La nécessité de subvention

Il existe de nombreux objectifs d’aménagement du territoire qui ne conduiront pas les infrastructures à engendrer des recettes monétaires suffisantes pour couvrir leurs coûts. Il faut donc que les collectivités dans leur ensemble (Europe, France, Région, Département et commune) trouvent des moyens juridiques et budgétaires pour attribuer des subventions anticipatrices des flux monétaires futurs. Si cela s’avérait impossible, la France se trouverait dans la même état que la plupart des pays en voie de développement, qui sont accrochées pour la réalisation de leurs infrastructures aux subsides de la Banque Mondiale, du FMI et des banques de développement. Si la France et ses partenaires européens n’y arrivaient pas, alors elles auraient de fait le comportement d’un acteur économique privé en mauvaise santé.

Que dire alors de l’applicabilité des orientations présentées dans le Livre Blanc de la Commission Européenne sur les transports (400 milliards € d’investissements à faire en 10 ans)? Il faut bien trouver un moyen d’emprunter pour faire relais entre les dépenses d’infrastructures à réaliser et la monétarisation du surplus qui viendra progressivement dans les 50 prochaines années.

Il paraît également évident qu’il faut transformer en recettes monétaires une plus grande partie du surplus économique des transports : autrement dit, il faut accroître le coût du transport en faisant payer plus les clients et moins les contribuables, qui ont déjà atteint la limite du supportable pour leurs impôts.

Le rôle du secteur privé

Dans la famille des ouvrages qui ne se font pas, un calcul économique synthétique montre que le taux de rentabilité économique serait cependant de 80 % à 100 %, et donc un taux de rentabilité financière compris entre 25% et 30%. Ne faut-il pas alors conclure que le vrai taux d’actualisation de l’Etat français en ce moment est supérieur à ces valeurs ?

Une autre approche étudiée en son temps par C.Charmeil et J.Thédié, utilise la « désutilité » des fonds publics, qui revient à admettre que leur coût marginal est de deux à trois fois leur coût nominal.

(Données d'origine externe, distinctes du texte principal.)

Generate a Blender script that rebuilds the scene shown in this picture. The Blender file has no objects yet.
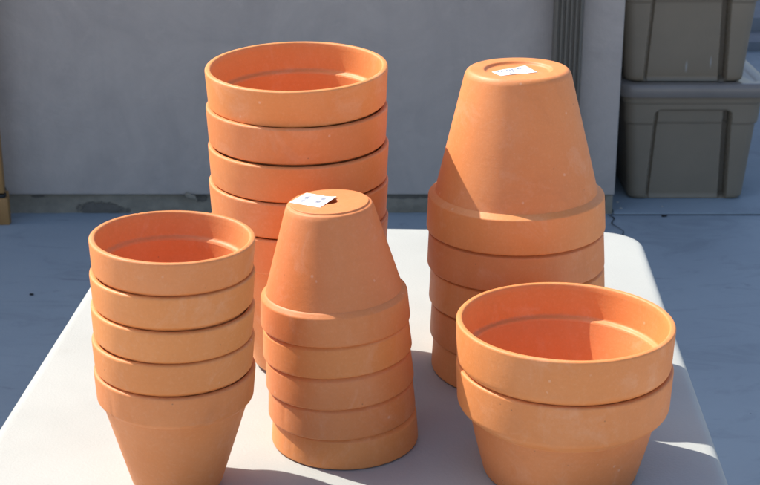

Dans ses appels d’offres de “ shadow toll schemes ”, l’Irlande retient la valeur de 5 % (nominal) pour calculer le coût actualisé des dépenses d’exploitation et d’entretien des routes. Les ouvrages ou sociétés concessionnaires que les Etats vendent au secteur privé se valorisent en ce moment à environ 20 fois leur bénéfice annuel, ce qui correspond à un taux d’actualisation financier de 4,5 % sur 30 ans. Bien sur, l’intérêt financier se double d’un intérêt industriel car les groupes actifs dans ce domaine ont la conviction qu’il y a des synergies techniques portant potentialité de réduction de coûts (souplesse dans les financements, optimisation des recettes et de coûts d’investissements, etc.).

Mais cela montre que le taux d’actualisation financier des grandes entreprises privées et des fonds financiers est aujourd’hui inférieur à celui des Etats. Beaucoup d’organisme de financement on un coût du capital compris entre 6% et 7%, ce qui est largement inférieur au taux révélé des Etats.

Cet aspect de la réalité économique actuelle ouvre des horizons nouveaux tant pour les Etats que pour les investisseurs privés. C’est pour cela que le PFI (private finance initiative) se développe en Grande Bretagne, et que le partenariat public privé se diffuse. Pour que ce processus trouve sa place dans les procédures classiques de construction d’infrastructures, l’amélioration de l’évaluation économique des projets est absolument indispensable. Une harmonie des méthodologies au niveau européen sera, à court terme, indispensable.